### What you are asked to do:
In the data below, locate each line with the word "picture" and list it.

### Entries shown:
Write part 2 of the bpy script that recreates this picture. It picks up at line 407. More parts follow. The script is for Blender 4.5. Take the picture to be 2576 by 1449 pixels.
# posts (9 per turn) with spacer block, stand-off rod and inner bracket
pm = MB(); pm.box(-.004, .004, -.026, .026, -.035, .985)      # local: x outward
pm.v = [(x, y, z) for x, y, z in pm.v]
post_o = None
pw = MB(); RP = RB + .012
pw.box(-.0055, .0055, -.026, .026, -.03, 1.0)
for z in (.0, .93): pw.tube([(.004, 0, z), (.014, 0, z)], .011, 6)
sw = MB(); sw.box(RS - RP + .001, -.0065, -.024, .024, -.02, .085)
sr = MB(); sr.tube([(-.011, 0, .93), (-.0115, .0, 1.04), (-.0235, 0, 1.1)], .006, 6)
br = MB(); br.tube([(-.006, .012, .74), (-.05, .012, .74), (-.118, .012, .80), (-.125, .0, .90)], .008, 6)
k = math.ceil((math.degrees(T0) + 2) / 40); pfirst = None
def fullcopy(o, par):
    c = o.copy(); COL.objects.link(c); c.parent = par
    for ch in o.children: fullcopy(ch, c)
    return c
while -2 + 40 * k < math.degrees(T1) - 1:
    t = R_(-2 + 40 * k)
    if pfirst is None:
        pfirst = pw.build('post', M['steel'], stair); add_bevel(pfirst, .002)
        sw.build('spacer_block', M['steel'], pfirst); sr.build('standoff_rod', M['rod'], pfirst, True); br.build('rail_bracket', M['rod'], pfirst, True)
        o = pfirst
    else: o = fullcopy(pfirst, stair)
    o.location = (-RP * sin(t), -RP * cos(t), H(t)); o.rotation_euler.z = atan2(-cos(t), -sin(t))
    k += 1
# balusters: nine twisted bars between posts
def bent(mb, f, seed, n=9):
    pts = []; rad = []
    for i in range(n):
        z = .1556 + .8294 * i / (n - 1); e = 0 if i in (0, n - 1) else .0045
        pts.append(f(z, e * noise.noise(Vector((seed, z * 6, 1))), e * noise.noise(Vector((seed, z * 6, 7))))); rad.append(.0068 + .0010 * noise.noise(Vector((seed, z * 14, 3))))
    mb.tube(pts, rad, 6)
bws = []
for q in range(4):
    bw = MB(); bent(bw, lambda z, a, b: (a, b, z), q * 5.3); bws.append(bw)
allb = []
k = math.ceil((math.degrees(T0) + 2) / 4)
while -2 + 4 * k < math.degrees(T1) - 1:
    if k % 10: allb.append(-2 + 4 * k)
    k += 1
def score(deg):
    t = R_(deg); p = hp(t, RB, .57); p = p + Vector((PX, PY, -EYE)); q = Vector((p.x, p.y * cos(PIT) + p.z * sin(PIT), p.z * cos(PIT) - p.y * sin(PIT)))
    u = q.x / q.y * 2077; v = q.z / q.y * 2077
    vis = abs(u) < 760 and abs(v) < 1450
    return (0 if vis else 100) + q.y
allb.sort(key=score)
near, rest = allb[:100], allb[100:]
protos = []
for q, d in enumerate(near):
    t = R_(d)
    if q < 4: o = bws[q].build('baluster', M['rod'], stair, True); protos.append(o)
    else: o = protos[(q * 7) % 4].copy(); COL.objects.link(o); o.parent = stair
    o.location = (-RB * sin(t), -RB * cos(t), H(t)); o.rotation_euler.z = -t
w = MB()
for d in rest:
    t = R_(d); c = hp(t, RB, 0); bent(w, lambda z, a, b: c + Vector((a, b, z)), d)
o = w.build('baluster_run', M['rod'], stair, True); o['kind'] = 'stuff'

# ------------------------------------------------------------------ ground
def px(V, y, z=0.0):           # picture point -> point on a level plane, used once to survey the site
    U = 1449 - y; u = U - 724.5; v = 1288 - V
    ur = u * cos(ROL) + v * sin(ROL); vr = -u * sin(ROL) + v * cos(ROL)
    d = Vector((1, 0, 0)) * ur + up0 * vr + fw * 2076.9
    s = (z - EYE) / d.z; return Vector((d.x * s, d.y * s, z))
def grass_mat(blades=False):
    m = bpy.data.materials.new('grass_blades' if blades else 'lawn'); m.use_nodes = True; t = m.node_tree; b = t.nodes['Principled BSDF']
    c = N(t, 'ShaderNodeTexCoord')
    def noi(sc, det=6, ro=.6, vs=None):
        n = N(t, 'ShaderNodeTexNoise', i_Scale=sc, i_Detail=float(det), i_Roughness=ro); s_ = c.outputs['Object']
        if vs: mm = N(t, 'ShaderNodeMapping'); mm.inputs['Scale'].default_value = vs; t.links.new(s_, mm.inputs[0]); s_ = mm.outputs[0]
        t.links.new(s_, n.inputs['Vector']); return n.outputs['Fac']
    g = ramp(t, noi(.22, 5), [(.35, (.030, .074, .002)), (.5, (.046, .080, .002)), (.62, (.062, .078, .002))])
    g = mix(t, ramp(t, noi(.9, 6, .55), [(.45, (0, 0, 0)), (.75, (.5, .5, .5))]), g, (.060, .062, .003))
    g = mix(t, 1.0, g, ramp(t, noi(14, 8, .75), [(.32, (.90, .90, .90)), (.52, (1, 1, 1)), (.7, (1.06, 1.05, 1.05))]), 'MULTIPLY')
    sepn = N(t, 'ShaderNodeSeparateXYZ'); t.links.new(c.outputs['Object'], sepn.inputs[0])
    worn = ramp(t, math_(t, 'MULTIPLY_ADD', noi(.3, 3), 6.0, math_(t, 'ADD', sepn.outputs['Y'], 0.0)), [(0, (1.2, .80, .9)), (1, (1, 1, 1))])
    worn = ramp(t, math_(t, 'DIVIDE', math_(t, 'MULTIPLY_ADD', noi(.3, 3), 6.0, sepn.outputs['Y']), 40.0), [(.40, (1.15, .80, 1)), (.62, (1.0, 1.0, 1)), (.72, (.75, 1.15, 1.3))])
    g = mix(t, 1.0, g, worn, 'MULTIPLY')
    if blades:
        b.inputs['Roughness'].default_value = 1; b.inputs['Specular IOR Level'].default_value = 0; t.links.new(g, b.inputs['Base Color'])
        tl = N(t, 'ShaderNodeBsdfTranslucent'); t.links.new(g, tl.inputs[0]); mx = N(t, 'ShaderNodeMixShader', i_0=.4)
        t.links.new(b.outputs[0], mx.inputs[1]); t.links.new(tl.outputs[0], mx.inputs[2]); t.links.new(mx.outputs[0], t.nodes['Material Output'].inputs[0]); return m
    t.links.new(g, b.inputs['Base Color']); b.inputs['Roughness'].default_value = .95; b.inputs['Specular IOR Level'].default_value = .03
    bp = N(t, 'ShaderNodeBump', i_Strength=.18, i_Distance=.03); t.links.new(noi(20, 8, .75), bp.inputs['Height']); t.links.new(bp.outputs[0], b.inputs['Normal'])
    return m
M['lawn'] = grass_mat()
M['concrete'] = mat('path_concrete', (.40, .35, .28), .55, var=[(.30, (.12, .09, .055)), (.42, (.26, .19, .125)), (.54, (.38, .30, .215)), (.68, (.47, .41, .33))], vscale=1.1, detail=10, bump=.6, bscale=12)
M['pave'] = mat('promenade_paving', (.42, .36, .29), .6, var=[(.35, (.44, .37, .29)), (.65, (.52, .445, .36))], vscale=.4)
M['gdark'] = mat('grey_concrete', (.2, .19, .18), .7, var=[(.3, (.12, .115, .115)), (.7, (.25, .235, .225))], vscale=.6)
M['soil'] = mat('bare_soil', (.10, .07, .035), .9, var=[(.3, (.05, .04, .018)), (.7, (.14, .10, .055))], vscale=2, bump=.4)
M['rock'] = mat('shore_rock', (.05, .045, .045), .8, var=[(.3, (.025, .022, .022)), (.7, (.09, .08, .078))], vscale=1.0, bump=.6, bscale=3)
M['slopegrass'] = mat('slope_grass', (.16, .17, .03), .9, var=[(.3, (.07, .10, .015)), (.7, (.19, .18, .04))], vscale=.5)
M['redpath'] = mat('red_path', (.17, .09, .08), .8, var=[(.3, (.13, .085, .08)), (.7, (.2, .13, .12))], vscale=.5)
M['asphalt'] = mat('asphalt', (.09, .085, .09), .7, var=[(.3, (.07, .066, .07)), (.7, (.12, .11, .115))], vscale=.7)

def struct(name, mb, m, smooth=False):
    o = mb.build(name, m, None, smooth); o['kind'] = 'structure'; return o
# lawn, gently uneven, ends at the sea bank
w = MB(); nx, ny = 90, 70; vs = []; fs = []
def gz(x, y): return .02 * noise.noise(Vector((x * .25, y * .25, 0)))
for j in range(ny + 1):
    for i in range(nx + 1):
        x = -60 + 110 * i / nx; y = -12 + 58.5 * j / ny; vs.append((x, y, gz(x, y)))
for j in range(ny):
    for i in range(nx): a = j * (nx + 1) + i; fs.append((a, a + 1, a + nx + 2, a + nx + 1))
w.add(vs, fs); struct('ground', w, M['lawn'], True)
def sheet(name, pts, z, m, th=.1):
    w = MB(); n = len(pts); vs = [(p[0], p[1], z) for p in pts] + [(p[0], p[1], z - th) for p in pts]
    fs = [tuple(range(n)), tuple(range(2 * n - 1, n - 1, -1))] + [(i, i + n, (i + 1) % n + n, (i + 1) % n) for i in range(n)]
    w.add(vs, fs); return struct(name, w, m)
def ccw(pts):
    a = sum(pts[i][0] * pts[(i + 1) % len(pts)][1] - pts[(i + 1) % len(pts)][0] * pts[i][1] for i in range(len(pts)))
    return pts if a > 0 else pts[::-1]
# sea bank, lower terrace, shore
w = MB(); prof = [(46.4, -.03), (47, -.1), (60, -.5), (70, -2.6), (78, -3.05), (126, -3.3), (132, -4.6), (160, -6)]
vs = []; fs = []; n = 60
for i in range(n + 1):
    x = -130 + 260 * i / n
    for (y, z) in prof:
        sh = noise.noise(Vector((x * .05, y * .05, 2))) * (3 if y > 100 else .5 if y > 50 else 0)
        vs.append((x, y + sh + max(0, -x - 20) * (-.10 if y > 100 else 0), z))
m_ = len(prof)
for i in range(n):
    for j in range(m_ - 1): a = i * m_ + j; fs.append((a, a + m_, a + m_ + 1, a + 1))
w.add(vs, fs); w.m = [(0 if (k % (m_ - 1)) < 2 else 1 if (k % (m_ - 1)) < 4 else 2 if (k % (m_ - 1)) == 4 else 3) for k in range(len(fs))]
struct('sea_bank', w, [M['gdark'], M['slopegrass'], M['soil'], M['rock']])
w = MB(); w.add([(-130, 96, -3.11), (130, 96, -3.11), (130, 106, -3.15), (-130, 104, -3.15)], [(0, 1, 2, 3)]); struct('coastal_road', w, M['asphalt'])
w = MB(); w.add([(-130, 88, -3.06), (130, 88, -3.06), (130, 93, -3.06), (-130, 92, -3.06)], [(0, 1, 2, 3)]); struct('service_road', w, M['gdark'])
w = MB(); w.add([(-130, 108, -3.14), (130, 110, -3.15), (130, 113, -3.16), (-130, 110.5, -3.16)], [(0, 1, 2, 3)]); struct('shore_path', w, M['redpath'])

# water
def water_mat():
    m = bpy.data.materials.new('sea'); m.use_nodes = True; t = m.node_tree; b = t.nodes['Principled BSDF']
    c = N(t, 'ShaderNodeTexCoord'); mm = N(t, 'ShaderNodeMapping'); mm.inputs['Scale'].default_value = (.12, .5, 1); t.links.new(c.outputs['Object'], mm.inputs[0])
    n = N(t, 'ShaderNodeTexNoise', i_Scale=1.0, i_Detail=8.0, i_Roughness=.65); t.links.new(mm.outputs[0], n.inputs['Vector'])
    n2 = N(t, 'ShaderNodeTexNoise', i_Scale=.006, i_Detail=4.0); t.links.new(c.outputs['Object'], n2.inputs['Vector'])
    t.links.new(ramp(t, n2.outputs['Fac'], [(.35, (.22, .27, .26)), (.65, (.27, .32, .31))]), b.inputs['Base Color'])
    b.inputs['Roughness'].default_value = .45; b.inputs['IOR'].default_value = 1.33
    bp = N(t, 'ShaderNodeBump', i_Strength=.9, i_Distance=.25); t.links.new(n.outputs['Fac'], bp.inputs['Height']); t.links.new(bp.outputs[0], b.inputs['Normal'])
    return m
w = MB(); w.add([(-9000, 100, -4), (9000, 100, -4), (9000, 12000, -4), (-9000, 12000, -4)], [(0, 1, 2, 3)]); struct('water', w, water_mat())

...

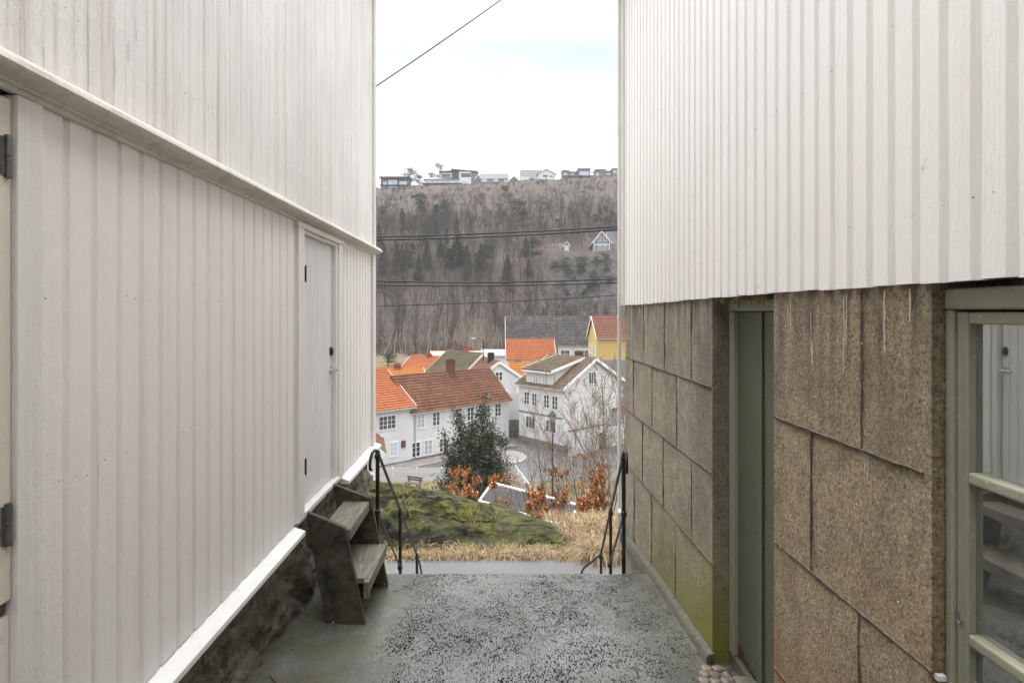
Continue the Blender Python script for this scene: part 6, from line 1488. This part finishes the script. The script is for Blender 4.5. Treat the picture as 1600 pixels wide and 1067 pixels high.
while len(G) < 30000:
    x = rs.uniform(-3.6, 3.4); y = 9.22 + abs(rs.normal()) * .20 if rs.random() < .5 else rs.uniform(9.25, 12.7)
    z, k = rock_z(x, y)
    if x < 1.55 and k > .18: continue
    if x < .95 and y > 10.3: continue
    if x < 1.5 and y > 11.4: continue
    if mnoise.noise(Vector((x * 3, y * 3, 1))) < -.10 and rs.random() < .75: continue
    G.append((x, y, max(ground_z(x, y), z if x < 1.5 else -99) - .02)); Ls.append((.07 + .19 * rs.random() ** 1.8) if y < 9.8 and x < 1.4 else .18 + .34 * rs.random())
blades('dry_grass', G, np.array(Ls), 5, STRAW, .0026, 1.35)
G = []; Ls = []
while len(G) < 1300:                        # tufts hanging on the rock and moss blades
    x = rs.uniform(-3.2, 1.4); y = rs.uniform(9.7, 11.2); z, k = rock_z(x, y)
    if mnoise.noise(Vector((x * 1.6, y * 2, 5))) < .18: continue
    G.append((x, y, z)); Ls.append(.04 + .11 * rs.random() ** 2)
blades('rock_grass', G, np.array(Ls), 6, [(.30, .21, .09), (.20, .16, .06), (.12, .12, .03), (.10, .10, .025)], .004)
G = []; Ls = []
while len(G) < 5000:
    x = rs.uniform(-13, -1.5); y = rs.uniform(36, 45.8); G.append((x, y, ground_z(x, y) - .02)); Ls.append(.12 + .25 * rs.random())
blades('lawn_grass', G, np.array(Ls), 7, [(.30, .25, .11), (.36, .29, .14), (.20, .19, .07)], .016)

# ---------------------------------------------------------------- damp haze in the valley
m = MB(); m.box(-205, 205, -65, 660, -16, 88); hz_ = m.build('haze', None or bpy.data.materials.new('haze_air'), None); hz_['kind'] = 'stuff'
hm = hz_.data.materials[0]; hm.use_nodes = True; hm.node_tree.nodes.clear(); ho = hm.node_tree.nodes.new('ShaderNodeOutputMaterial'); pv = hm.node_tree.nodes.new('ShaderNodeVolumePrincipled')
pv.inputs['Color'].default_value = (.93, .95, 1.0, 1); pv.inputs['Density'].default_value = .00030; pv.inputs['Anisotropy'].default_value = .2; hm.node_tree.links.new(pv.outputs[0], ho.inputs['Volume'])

* * *

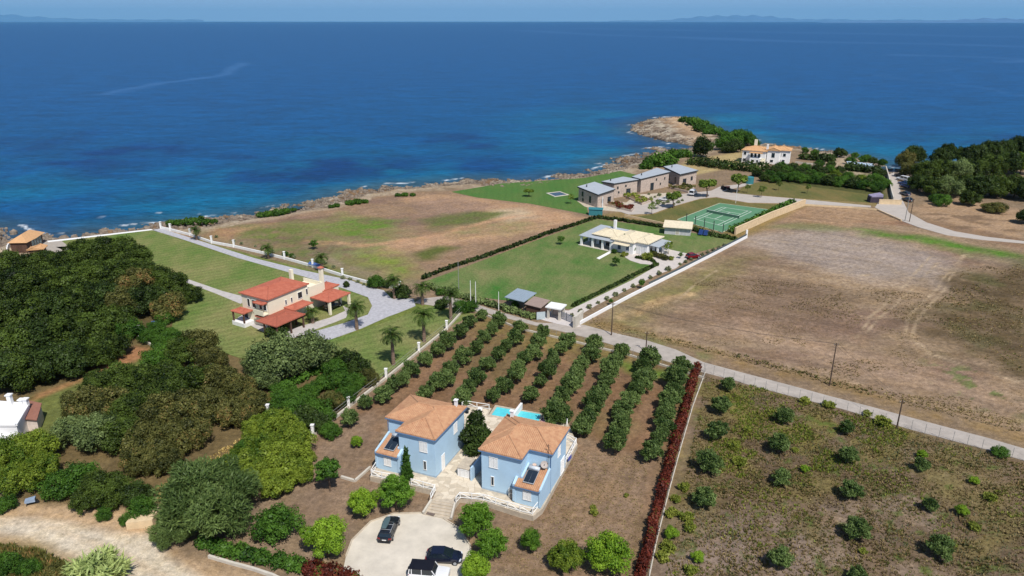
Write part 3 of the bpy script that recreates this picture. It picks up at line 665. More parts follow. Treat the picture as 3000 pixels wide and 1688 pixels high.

### Answer to this problem:
Write part 2 of the bpy script that recreates this picture. It picks up at line 407. More parts follow. The script is for Blender 4.5. Take the picture to be 2576 by 1449 pixels.
def px(V, y, z=0.0):           # picture point -> point on a level plane, used once to survey the site
Continue the Blender Python script for this scene: part 6, from line 1488. This part finishes the script. The script is for Blender 4.5. Treat the picture as 1600 pixels wide and 1067 pixels high.
Write part 3 of the bpy script that recreates this picture. It picks up at line 665. More parts follow. Treat the picture as 3000 pixels wide and 1688 pixels high.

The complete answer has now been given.